What Does the Bible Say About Eating Shrimp Really?

The Old Testament contains a variety of dietary laws that were given to the Israelites by God. These laws are explained in Leviticus 11 and Deuteronomy 14. They say that you can’t eat certain kinds of meat, like pork and shellfish.

Only fish with fins and scales was thought to be clean enough to eat when it came to seafood. Shellfish, including shrimp, were deemed unclean and therefore prohibited.

Historically, these dietary laws were significant in helping the Israelites distinguish themselves from other cultures and religions. Some researchers also think that the dietary laws were good for the Israelites’ health because some foods were more likely to be contaminated or make them sick.

In the New Testament, Jesus teachings on dietary restrictions are more flexible than those in the Old Testament. As Jesus says in Mark 7:14–23, what makes someone unclean is not what goes into their mouth, but what comes out of their heart. This suggests that Jesus is more concerned with inner purity than outward adherence to dietary laws.
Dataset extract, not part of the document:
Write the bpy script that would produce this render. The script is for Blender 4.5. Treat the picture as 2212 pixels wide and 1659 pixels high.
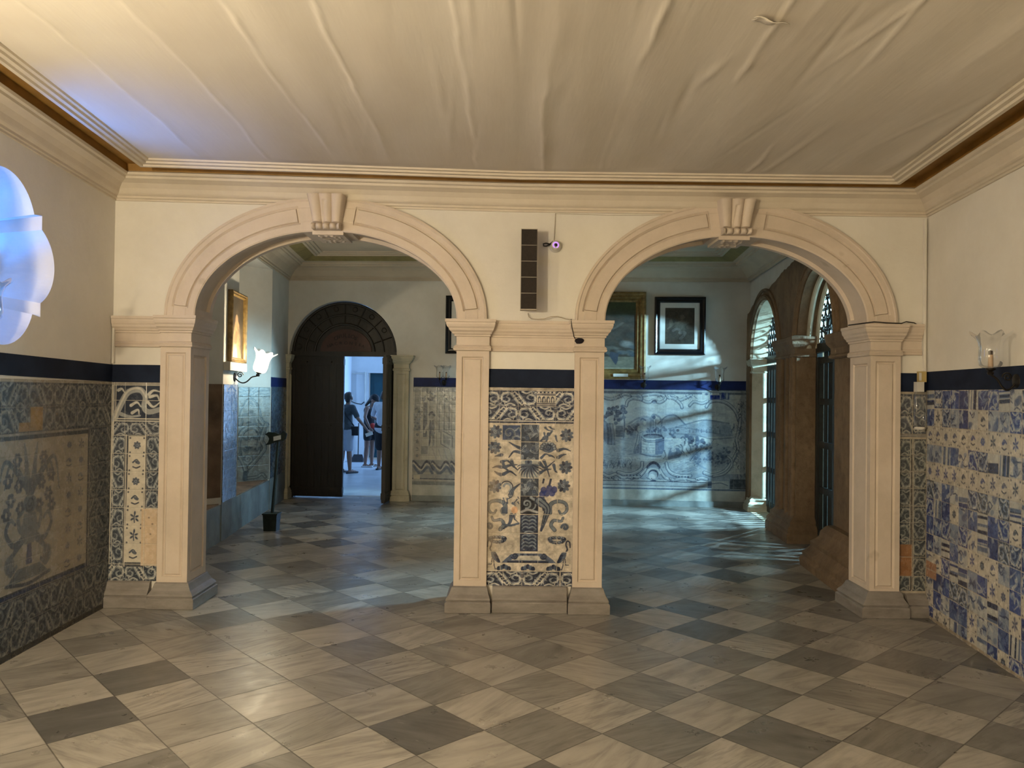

Still, early Christians didn’t all agree on whether or not to follow the dietary rules in the Old Testament. In Acts 15, the apostles and elders got together to talk about this problem. They decided that non-Jews who became Christians did not have to follow the Jewish dietary rules. This choice was made because they believe that faith in Jesus alone saves people, not following strict diets.

Different interpretations of the Bibles dietary laws exist today among Jewish and Christian communities. Orthodox Jews, for example, still follow the dietary rules set out in the Old Testament, but many Christians think that these rules were taken away when Jesus came.

Modern Christians may also choose to follow certain dietary rules, like vegetarianism or veganism, for moral or health reasons. Ultimately, the Bibles teachings on dietary restrictions emphasize the importance of inner purity and obedience to Gods will.